С ним вдвоем я побывал несколько раз на заседаниях суда по делу о СВУ. Сидели мы в ложе, недалеко от сцены. Видели подсудимых: профессора истории и литературы, один епископ, экономисты, служащие, студенты… Их внешний облик и повадки не возбуждали у меня сострадания и не вызывали сомнения в том, что они здоровы и сыты. Казалось даже, что никто из них не взволнован, а только несколько озабочен ходом суда. Они рассказывали о том, как устанавливали связи с зарубежными петлюровцами, как печатали антисоветские листовки и книги, составляли антисоветские учебные программы, признавались, что хотели свергнуть Советскую власть, отделить Украину от СССР… Они говорили спокойно, деловито, иные — несколько смущенно запинаясь, они отстаивали какие-то свои формулировки, обвиняли друг друга в преувеличениях или неправде. Прокурор Михайлик обращался к ним вежливо, но иронично. Он спросил у главного обвиняемого профессора Ефремова:
— Вот тут в вашем дневнике вы формулируете вашу политическую программу очень выразительно: „Мы хотим, чтобы на Украине все были украинцами, от премьера до последнего арестанта…“ А вы знаете, кто у нас премьер?
— Влас Яковлевич Чубарь.
— Украинец чистых кровей! А кто последние арестанты? Он, прищурившись, поглядел на скамью подсудимых.
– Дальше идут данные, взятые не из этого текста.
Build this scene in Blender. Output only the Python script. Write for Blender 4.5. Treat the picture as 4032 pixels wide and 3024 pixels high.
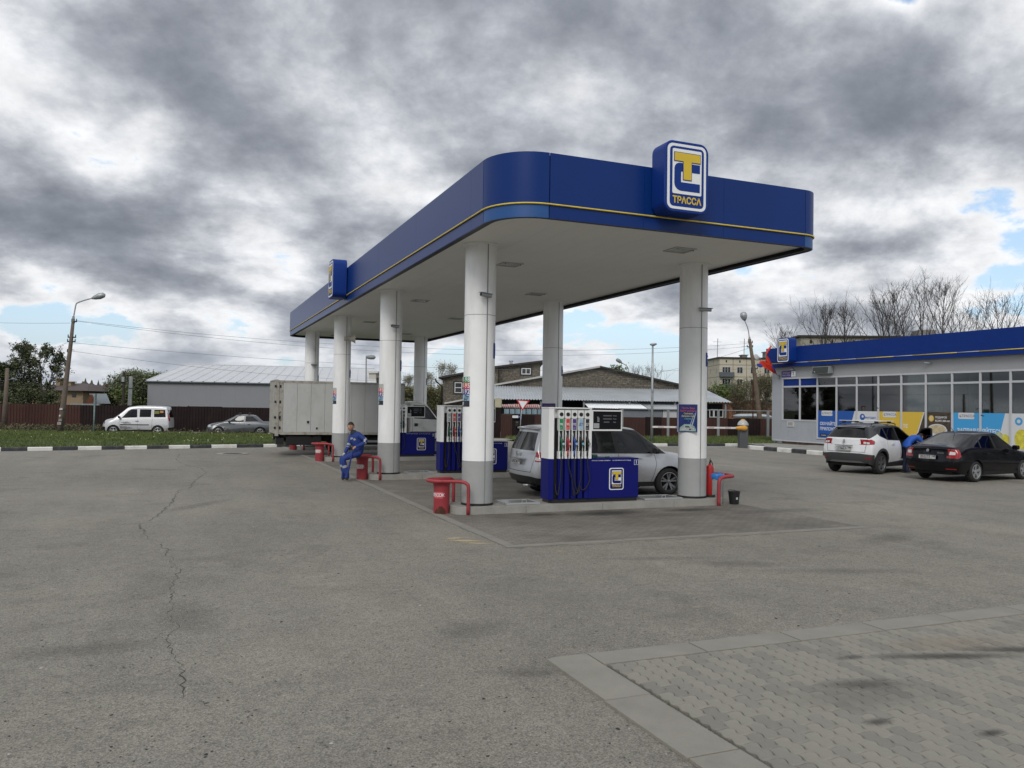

Ефремов пожал плечами и понурился. В зале засмеялись, захлопали. Но засмеялись и несколько человек на скамье подсудимых и тоже зааплодировали прокурорскому остроумию.
Всем, кого на этом процессе приговорили к „высшей мере“, заменили расстрел десятью годами заключения. Мы с Колей и другие ребята, обсуждая ход суда и приговор, были совершенно убеждены в преступности этих недобитых петлюровцев, в справедливости и великодушии советского правосудия.
Прошло почти сорок лет, прежде, чем я додумался до понимания того, что процесс СВУ, вспоминаемый как „справедливый и законный“, в действительности был подобно „шахтин-скому“ и всем другим „вредительским“ процессам, одной из тех судебных инсценировок, посредством которых готовился и осуществлялся массовый террор.
Нас юридически, пропагандистски и психологически готовили к тому, чтобы считать преступлением любое несогласие с политикой властей. Записанные в личном дневнике, либо высказанные в разговоре „идеологически вредные“ суждения, религиозные взгляды, мечты о национальной независимости, о свободе слова и т. п. и уж, конечно, любые связи с жившими за границей родственниками, друзьями, коллегами означали прямые угрозы государству и веские доказательства причастности к еще более страшным злодеяниям — к вредительству, шпионажу, террору…
На ХПЗ я не помню дел о вредительстве. Хотя мы очень старались — явно и потаенно — выискивать, как тогда говорили, „конкретных носителей зла“, виновников неполадок, прорыва, брака и т. п., но ни разу не обнаружили злонамеренных саботажников.